(Given task) Find each line containing the string "pixels". Copy it.

Scenes as source code
# # # # # # #

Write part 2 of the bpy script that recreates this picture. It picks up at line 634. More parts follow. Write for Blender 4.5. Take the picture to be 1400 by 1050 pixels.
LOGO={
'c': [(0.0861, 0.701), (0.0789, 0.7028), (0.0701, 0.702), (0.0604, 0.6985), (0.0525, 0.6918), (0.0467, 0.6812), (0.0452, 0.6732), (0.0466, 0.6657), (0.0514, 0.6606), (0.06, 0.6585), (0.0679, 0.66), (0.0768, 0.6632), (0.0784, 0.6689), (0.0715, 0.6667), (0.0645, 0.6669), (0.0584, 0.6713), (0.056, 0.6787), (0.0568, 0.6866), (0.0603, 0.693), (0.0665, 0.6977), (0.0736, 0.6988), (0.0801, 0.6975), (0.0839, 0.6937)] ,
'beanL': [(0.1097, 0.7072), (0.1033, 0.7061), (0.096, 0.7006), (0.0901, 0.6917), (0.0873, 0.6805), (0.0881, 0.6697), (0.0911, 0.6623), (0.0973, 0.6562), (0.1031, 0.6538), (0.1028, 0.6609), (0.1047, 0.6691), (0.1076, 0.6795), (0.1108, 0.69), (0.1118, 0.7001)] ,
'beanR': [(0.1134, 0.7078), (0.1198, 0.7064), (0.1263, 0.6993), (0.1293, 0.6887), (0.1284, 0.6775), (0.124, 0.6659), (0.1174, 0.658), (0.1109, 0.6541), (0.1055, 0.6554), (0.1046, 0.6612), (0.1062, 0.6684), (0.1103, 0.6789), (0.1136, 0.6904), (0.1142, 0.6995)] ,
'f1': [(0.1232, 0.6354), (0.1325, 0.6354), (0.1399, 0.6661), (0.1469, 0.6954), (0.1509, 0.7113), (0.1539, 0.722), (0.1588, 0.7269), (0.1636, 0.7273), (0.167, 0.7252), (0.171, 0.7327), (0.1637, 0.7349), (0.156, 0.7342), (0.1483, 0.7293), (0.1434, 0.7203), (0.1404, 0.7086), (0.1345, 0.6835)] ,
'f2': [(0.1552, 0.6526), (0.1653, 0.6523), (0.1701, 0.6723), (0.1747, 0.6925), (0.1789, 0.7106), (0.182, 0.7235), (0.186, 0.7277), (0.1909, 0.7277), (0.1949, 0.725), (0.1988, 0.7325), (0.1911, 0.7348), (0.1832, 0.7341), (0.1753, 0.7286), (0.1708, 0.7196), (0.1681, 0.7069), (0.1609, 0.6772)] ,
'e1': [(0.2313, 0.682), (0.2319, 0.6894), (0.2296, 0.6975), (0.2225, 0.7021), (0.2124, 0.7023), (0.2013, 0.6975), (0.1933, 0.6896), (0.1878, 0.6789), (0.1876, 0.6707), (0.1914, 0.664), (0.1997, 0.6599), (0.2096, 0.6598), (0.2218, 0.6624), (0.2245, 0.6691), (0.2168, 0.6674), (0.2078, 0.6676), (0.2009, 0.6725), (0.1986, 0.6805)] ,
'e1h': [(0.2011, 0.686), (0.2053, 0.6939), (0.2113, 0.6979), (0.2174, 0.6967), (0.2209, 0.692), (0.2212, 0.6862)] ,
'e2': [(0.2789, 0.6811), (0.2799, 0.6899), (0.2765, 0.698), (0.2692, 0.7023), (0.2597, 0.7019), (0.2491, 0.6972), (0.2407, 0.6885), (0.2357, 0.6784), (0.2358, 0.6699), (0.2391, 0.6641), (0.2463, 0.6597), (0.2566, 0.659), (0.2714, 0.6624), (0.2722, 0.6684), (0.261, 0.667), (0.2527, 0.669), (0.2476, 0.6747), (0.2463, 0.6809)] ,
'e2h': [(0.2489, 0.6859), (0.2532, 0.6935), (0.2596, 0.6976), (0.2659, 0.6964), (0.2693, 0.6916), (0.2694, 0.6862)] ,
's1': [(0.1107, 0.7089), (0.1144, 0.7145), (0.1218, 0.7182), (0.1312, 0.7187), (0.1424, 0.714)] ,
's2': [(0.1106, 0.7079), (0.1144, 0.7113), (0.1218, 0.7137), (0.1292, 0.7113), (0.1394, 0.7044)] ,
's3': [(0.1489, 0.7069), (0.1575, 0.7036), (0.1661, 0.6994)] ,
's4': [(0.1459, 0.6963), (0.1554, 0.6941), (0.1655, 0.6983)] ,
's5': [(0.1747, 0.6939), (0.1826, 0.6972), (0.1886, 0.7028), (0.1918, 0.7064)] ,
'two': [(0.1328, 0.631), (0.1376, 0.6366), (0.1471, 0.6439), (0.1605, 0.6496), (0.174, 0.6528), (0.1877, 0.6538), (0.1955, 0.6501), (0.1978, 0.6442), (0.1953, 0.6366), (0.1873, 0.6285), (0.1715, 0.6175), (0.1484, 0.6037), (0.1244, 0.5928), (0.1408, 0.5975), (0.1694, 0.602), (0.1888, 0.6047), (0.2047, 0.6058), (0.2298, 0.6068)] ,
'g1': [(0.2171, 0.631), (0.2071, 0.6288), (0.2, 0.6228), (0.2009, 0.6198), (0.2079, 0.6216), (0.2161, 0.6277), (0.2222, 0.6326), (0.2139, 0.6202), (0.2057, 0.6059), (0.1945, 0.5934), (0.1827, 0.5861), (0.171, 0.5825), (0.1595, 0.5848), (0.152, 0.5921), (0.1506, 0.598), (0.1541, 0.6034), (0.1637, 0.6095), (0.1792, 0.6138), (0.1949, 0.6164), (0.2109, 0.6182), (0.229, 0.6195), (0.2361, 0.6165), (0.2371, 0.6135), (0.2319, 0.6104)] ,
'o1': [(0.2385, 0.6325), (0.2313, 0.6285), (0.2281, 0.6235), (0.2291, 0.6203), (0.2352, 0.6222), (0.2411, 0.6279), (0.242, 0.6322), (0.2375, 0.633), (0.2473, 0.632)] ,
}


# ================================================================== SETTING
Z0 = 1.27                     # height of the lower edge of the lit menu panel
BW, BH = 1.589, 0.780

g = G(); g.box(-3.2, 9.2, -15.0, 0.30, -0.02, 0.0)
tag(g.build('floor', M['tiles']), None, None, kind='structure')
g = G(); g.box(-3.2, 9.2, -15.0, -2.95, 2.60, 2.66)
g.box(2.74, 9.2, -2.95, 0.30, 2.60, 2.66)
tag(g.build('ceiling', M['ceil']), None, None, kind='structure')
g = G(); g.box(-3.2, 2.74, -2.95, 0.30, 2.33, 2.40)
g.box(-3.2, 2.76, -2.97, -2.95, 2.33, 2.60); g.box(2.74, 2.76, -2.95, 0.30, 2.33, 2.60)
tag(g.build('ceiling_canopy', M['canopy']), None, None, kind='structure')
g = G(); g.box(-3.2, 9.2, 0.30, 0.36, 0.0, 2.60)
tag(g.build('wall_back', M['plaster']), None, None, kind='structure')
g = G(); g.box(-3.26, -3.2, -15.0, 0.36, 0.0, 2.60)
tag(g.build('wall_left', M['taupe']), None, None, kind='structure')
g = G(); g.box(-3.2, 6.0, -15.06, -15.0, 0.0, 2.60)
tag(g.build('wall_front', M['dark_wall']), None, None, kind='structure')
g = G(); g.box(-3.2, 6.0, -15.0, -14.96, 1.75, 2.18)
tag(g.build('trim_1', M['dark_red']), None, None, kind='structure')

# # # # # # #

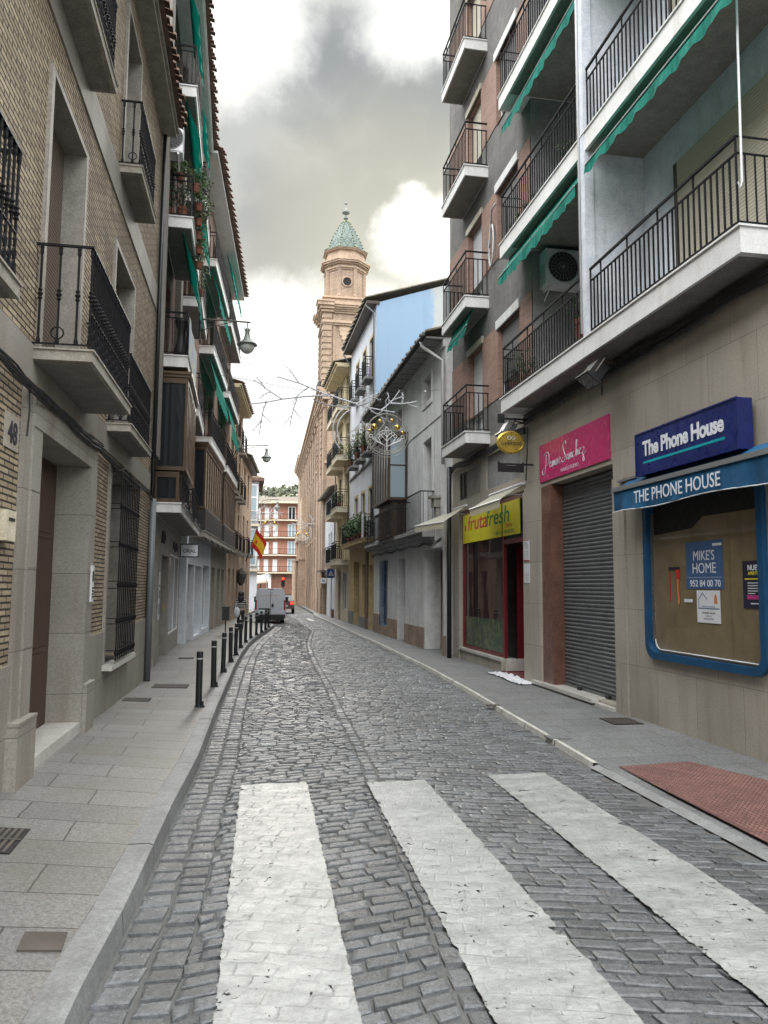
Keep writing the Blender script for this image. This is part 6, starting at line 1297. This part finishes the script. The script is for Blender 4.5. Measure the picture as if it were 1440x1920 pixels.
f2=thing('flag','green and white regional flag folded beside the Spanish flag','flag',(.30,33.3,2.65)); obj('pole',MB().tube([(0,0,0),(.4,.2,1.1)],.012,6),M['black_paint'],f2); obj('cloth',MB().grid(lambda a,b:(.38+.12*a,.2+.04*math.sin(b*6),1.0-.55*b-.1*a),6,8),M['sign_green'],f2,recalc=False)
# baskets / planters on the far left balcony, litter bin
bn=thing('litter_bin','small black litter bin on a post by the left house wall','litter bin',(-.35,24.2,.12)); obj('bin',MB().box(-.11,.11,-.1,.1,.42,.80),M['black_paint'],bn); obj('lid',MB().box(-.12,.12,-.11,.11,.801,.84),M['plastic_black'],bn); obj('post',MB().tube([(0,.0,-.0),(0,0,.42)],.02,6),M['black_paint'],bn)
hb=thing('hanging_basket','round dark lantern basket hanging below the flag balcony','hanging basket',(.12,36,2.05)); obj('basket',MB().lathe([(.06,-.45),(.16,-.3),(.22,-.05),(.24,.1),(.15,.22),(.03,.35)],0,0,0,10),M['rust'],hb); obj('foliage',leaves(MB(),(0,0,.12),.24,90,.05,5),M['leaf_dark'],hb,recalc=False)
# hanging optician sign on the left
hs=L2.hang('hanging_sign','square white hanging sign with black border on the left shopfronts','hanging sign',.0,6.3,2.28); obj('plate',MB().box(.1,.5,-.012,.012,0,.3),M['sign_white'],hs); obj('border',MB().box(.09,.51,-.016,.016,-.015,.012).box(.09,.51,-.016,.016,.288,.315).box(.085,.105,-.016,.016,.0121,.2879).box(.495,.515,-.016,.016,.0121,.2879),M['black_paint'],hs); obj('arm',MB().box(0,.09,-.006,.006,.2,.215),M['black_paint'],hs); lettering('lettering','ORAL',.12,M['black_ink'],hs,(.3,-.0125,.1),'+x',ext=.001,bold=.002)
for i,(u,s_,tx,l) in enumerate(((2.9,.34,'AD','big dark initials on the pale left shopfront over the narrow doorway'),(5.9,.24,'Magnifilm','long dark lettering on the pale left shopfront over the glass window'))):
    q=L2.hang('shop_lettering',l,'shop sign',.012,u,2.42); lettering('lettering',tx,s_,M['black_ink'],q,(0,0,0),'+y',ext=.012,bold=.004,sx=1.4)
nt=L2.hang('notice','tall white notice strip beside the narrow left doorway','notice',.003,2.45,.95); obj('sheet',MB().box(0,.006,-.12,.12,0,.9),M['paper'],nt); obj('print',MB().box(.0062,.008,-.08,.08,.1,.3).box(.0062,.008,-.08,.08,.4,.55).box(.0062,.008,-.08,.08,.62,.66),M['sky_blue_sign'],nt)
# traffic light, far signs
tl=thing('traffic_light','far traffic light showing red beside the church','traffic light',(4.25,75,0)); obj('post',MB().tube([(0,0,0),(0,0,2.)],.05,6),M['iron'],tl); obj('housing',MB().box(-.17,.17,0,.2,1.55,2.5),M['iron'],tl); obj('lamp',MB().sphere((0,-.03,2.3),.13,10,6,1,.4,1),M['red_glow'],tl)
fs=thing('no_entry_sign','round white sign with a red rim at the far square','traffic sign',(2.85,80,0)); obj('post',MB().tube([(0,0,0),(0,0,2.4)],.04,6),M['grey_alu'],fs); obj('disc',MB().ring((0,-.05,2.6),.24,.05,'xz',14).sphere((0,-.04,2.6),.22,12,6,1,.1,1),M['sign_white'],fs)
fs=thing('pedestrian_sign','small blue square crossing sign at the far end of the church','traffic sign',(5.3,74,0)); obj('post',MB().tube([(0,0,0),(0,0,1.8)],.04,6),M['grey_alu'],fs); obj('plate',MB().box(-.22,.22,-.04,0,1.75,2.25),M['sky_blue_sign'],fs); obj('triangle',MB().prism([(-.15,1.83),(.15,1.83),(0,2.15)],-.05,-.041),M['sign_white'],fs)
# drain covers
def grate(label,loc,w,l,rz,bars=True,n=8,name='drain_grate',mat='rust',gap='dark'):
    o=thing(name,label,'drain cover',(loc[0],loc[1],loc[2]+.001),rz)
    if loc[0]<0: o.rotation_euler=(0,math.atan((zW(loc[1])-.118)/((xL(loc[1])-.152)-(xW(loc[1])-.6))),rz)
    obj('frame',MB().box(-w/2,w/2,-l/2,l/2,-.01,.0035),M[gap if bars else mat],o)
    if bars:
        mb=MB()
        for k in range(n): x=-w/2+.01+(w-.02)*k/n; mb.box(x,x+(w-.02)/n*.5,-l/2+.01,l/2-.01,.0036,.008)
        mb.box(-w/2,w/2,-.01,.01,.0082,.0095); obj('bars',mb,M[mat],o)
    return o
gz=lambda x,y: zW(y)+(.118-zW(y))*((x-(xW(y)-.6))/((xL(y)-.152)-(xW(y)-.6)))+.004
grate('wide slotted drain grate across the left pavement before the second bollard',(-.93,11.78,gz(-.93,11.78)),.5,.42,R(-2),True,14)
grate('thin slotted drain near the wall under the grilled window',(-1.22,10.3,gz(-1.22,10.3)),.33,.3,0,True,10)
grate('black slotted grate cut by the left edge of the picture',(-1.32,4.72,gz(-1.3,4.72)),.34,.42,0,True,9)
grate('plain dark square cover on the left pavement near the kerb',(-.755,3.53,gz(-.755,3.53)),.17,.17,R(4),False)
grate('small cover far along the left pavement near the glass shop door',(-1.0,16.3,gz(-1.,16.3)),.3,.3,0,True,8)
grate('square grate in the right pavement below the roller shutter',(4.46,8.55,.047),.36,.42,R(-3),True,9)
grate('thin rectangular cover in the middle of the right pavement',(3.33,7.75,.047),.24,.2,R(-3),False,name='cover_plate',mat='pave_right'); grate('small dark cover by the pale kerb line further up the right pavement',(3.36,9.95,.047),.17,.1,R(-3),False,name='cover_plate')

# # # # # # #

(Solution)
Write part 2 of the bpy script that recreates this picture. It picks up at line 634. More parts follow. Write for Blender 4.5. Take the picture to be 1400 by 1050 pixels.
Keep writing the Blender script for this image. This is part 6, starting at line 1297. This part finishes the script. The script is for Blender 4.5. Measure the picture as if it were 1440x1920 pixels.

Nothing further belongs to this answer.